(YOUR GOAL) Every entry below must be repeated exactly; skip the pictures.

-- ENTRIES SUPPLIED start --

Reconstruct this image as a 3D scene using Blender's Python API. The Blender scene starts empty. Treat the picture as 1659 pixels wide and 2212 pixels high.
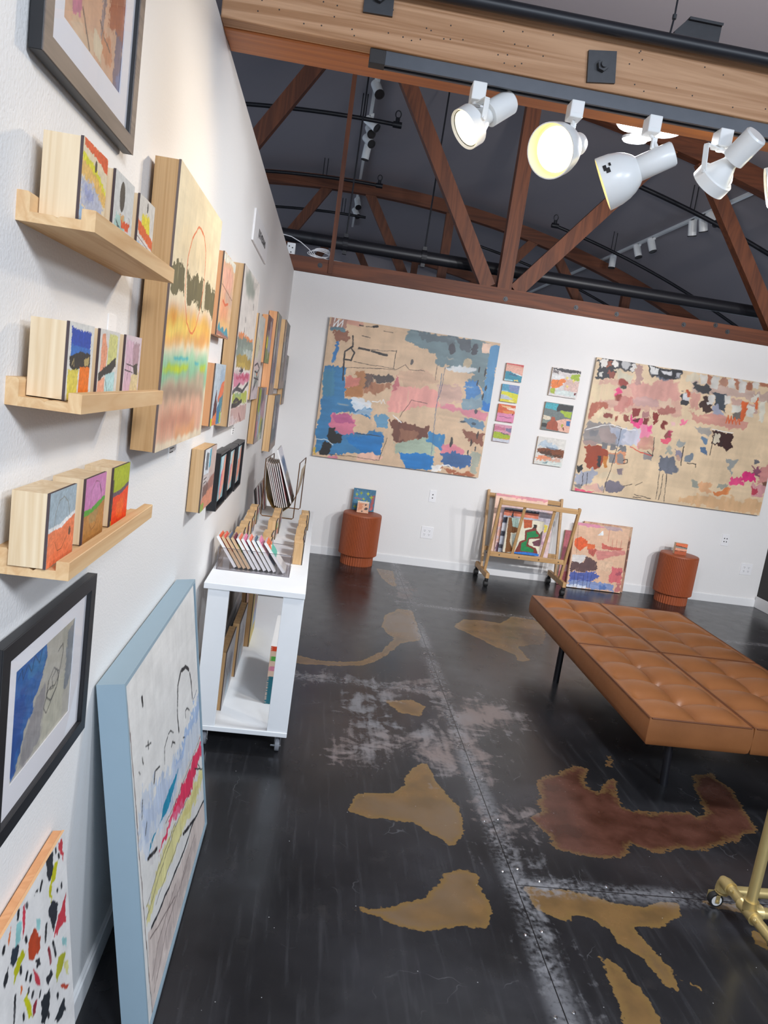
import bpy, bmesh, math, random
import numpy as np
from mathutils import Vector, Matrix, Euler
random.seed(7)
SC = bpy.context.scene
COL = SC.collection
D = 6.977          # back wall
ZT = 2.589         # top of the partition walls
PI = math.pi

# ------------------------------------------------------------------ helpers
def lin(c):
    c = np.asarray(c, float)
    return np.where(c <= 0.04045, c / 12.92, ((c + 0.055) / 1.055) ** 2.4)
def hexl(h):
    return tuple(lin([int(h[i:i + 2], 16) / 255 for i in (0, 2, 4)]))

def new_mat(name):
    m = bpy.data.materials.new(name); m.use_nodes = True
    nt = m.node_tree; b = nt.nodes['Principled BSDF']
    return m, nt, b
def N(nt, t, **k):
    n = nt.nodes.new(t)
    for a, v in k.items():
        if a.startswith('i_'):
            n.inputs[a[2:].replace('_', ' ')].default_value = v
        else:
            setattr(n, a, v)
    return n
def plain(name, h, rough=.5, metal=0., var=.06, scale=30., bump=0., coat=0., spec=.5):
    m, nt, b = new_mat(name)
    c = hexl(h)
    tc = N(nt, 'ShaderNodeTexCoord'); no = N(nt, 'ShaderNodeTexNoise', i_Scale=scale, i_Detail=5.)
    nt.links.new(tc.outputs['Object'], no.inputs['Vector'])
    mx = N(nt, 'ShaderNodeMix', data_type='RGBA')
    mx.inputs[6].default_value = (*[v * (1 - var) for v in c], 1); mx.inputs[7].default_value = (*[min(1, v * (1 + var)) for v in c], 1)
    nt.links.new(no.outputs['Fac'], mx.inputs[0]); nt.links.new(mx.outputs[2], b.inputs['Base Color'])
    b.inputs['Roughness'].default_value = rough; b.inputs['Metallic'].default_value = metal
    b.inputs['Specular IOR Level'].default_value = spec
    b.inputs['Coat Weight'].default_value = coat
    if bump:
        bp = N(nt, 'ShaderNodeBump', i_Strength=bump, i_Distance=.002)
        nt.links.new(no.outputs['Fac'], bp.inputs['Height']); nt.links.new(bp.outputs[0], b.inputs['Normal'])
    return m
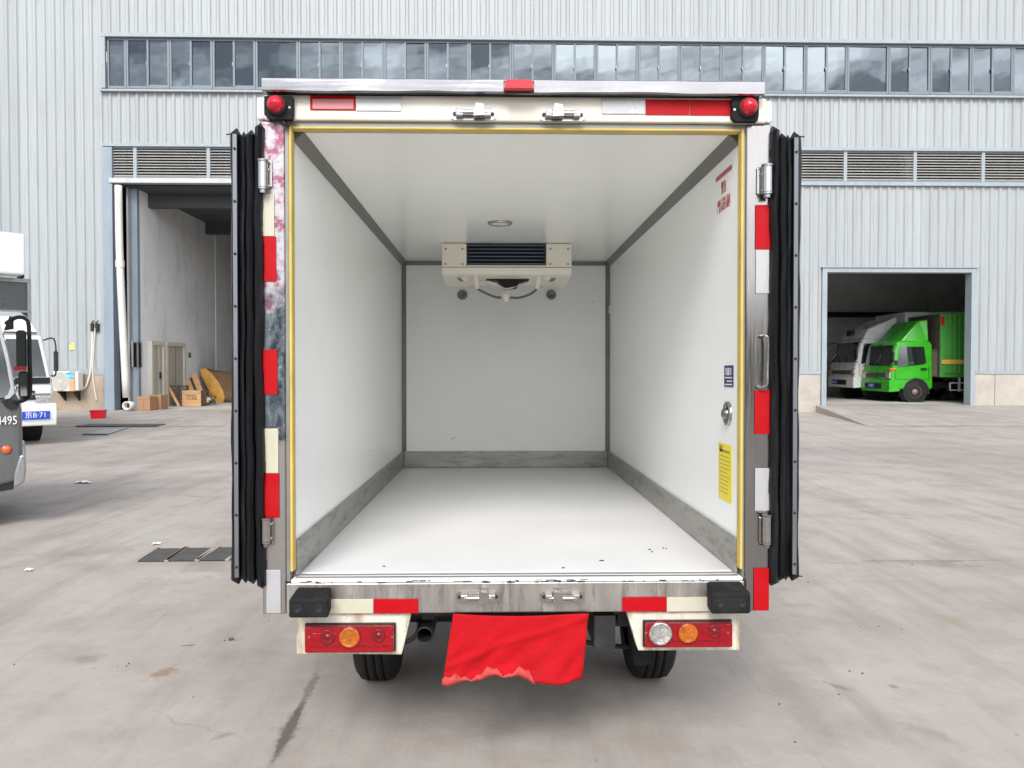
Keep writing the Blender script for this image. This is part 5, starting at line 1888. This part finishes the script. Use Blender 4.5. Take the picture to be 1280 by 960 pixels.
for k in range(10):
    z = z1 - .045 - k * (z1 - z0 - .06) / 10
    m.box(XW - .0030, XW - .0023, y0 + .015 + .03 * random.random(), y1 - .012, z - .0012, z + .0012)
m.build('label_lines', M['print'], o)
# red notice, lettering straight on the panel
a_, b_ = side_hit(895.5, 224, XW), side_hit(915, 210, XW)
nt_ = MB().box(XW - .002, XW - .0006, b_.y, a_.y, a_.z - .012, a_.z + .004).build('notice_bar', M['redprint'], T)
yc = (a_.y + b_.y) / 2
text('notice_lettering', '警告', .048, M['redprint'], nt_, TM((XW - .0012, yc, a_.z - .055), FACE_LEFT), ext=.0004, sx=(a_.y - b_.y) / .30)
text('notice_lettering', '严禁人员进入厢内', .052, M['redprint'], nt_, TM((XW - .0012, yc, a_.z - .115), FACE_LEFT), ext=.0004, sx=(a_.y - b_.y) / .50)
p = side_hit(910.5, 517, XW)
h_ = MB().lathe((XW - .0006, p.y, p.z), (-1, 0, 0), [(0, .043), (.008, .042), (.010, .034), (.004, .028), (.002, .001)], 26).build('inner_release', M['chrome'], T)
MB().lathe((XW - .003, p.y, p.z), (-1, 0, 0), [(0, .020), (.016, .018), (.020, .012), (.021, .0006)], 20).build('release_knob', M['bright'], h_)
MB().lathe((XW - .003, p.y, p.z + .024), (-1, 0, 0), [(0, .007), (.004, .006), (.005, .0006)], 12).build('screw', M['black'], h_)
# scuffs on the floor near the threshold
m = MB()
for (px, py, ln) in ((752, 701, .02), (812, 687, .012), (815, 690, .008), (829, 685, .008), (833, 686, .006), (704, 710, .012), (480, 708, .01)):
    d = rT @ ray(px, py)
    q = eT + d * ((zf - eT.z) / d.z)
    m.prism([(q.x - ln / 2, q.y - .003), (q.x + ln * .2, q.y - .007), (q.x + ln / 2, q.y + .002), (q.x - ln * .1, q.y + .006)], zf + .0005, zf + .002, 'z')
m.build('floor_scuffs', M['black'], T)

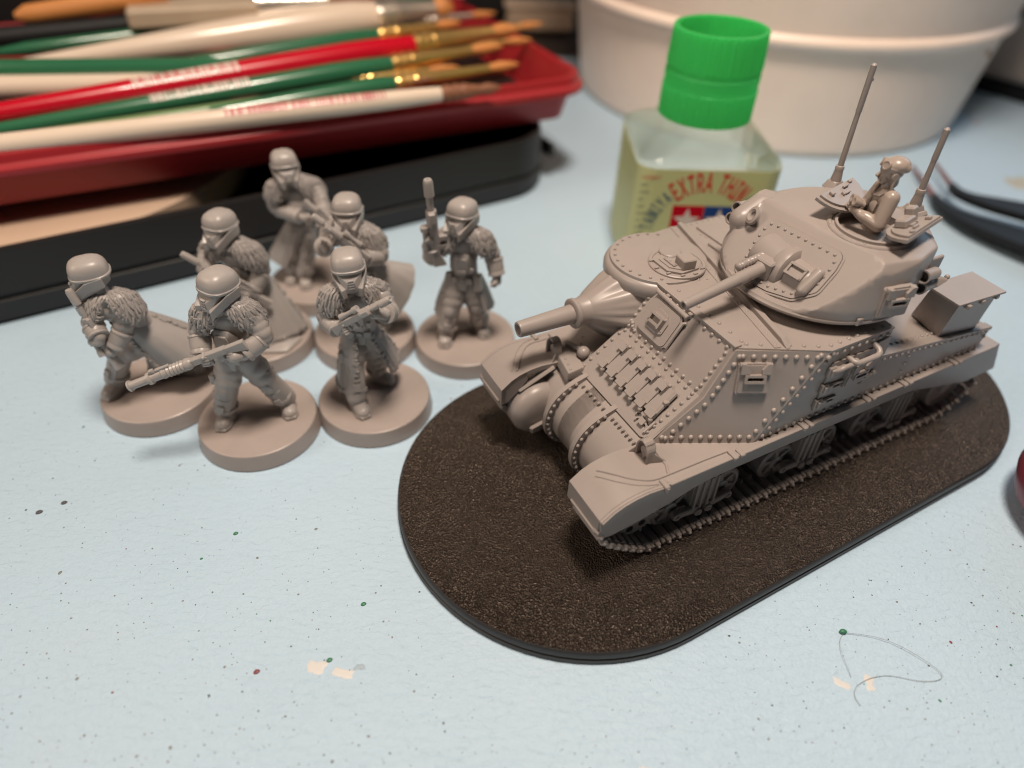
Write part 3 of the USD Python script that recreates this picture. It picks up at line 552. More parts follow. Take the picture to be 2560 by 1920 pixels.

-- ENTRIES SUPPLIED end --

(PROBLEM SOLUTION)
Reconstruct this image as a 3D scene using Blender's Python API. The Blender scene starts empty. Treat the picture as 1659 pixels wide and 2212 pixels high.
import bpy, bmesh, math, random
import numpy as np
from mathutils import Vector, Matrix, Euler
random.seed(7)
SC = bpy.context.scene
COL = SC.collection
D = 6.977          # back wall
ZT = 2.589         # top of the partition walls
PI = math.pi

# ------------------------------------------------------------------ helpers
def lin(c):
    c = np.asarray(c, float)
    return np.where(c <= 0.04045, c / 12.92, ((c + 0.055) / 1.055) ** 2.4)
def hexl(h):
    return tuple(lin([int(h[i:i + 2], 16) / 255 for i in (0, 2, 4)]))

def new_mat(name):
    m = bpy.data.materials.new(name); m.use_nodes = True
    nt = m.node_tree; b = nt.nodes['Principled BSDF']
    return m, nt, b
def N(nt, t, **k):
    n = nt.nodes.new(t)
    for a, v in k.items():
        if a.startswith('i_'):
            n.inputs[a[2:].replace('_', ' ')].default_value = v
        else:
            setattr(n, a, v)
    return n
def plain(name, h, rough=.5, metal=0., var=.06, scale=30., bump=0., coat=0., spec=.5):
    m, nt, b = new_mat(name)
    c = hexl(h)
    tc = N(nt, 'ShaderNodeTexCoord'); no = N(nt, 'ShaderNodeTexNoise', i_Scale=scale, i_Detail=5.)
    nt.links.new(tc.outputs['Object'], no.inputs['Vector'])
    mx = N(nt, 'ShaderNodeMix', data_type='RGBA')
    mx.inputs[6].default_value = (*[v * (1 - var) for v in c], 1); mx.inputs[7].default_value = (*[min(1, v * (1 + var)) for v in c], 1)
    nt.links.new(no.outputs['Fac'], mx.inputs[0]); nt.links.new(mx.outputs[2], b.inputs['Base Color'])
    b.inputs['Roughness'].default_value = rough; b.inputs['Metallic'].default_value = metal
    b.inputs['Specular IOR Level'].default_value = spec
    b.inputs['Coat Weight'].default_value = coat
    if bump:
        bp = N(nt, 'ShaderNodeBump', i_Strength=bump, i_Distance=.002)
        nt.links.new(no.outputs['Fac'], bp.inputs['Height']); nt.links.new(bp.outputs[0], b.inputs['Normal'])
    return m
Keep writing the Blender script for this image. This is part 5, starting at line 1888. This part finishes the script. Use Blender 4.5. Take the picture to be 1280 by 960 pixels.
for k in range(10):
    z = z1 - .045 - k * (z1 - z0 - .06) / 10
    m.box(XW - .0030, XW - .0023, y0 + .015 + .03 * random.random(), y1 - .012, z - .0012, z + .0012)
m.build('label_lines', M['print'], o)
# red notice, lettering straight on the panel
a_, b_ = side_hit(895.5, 224, XW), side_hit(915, 210, XW)
nt_ = MB().box(XW - .002, XW - .0006, b_.y, a_.y, a_.z - .012, a_.z + .004).build('notice_bar', M['redprint'], T)
yc = (a_.y + b_.y) / 2
text('notice_lettering', '警告', .048, M['redprint'], nt_, TM((XW - .0012, yc, a_.z - .055), FACE_LEFT), ext=.0004, sx=(a_.y - b_.y) / .30)
text('notice_lettering', '严禁人员进入厢内', .052, M['redprint'], nt_, TM((XW - .0012, yc, a_.z - .115), FACE_LEFT), ext=.0004, sx=(a_.y - b_.y) / .50)
p = side_hit(910.5, 517, XW)
h_ = MB().lathe((XW - .0006, p.y, p.z), (-1, 0, 0), [(0, .043), (.008, .042), (.010, .034), (.004, .028), (.002, .001)], 26).build('inner_release', M['chrome'], T)
MB().lathe((XW - .003, p.y, p.z), (-1, 0, 0), [(0, .020), (.016, .018), (.020, .012), (.021, .0006)], 20).build('release_knob', M['bright'], h_)
MB().lathe((XW - .003, p.y, p.z + .024), (-1, 0, 0), [(0, .007), (.004, .006), (.005, .0006)], 12).build('screw', M['black'], h_)
# scuffs on the floor near the threshold
m = MB()
for (px, py, ln) in ((752, 701, .02), (812, 687, .012), (815, 690, .008), (829, 685, .008), (833, 686, .006), (704, 710, .012), (480, 708, .01)):
    d = rT @ ray(px, py)
    q = eT + d * ((zf - eT.z) / d.z)
    m.prism([(q.x - ln / 2, q.y - .003), (q.x + ln * .2, q.y - .007), (q.x + ln / 2, q.y + .002), (q.x - ln * .1, q.y + .006)], zf + .0005, zf + .002, 'z')
m.build('floor_scuffs', M['black'], T)

Write part 3 of the USD Python script that recreates this picture. It picks up at line 552. More parts follow. Take the picture to be 2560 by 1920 pixels.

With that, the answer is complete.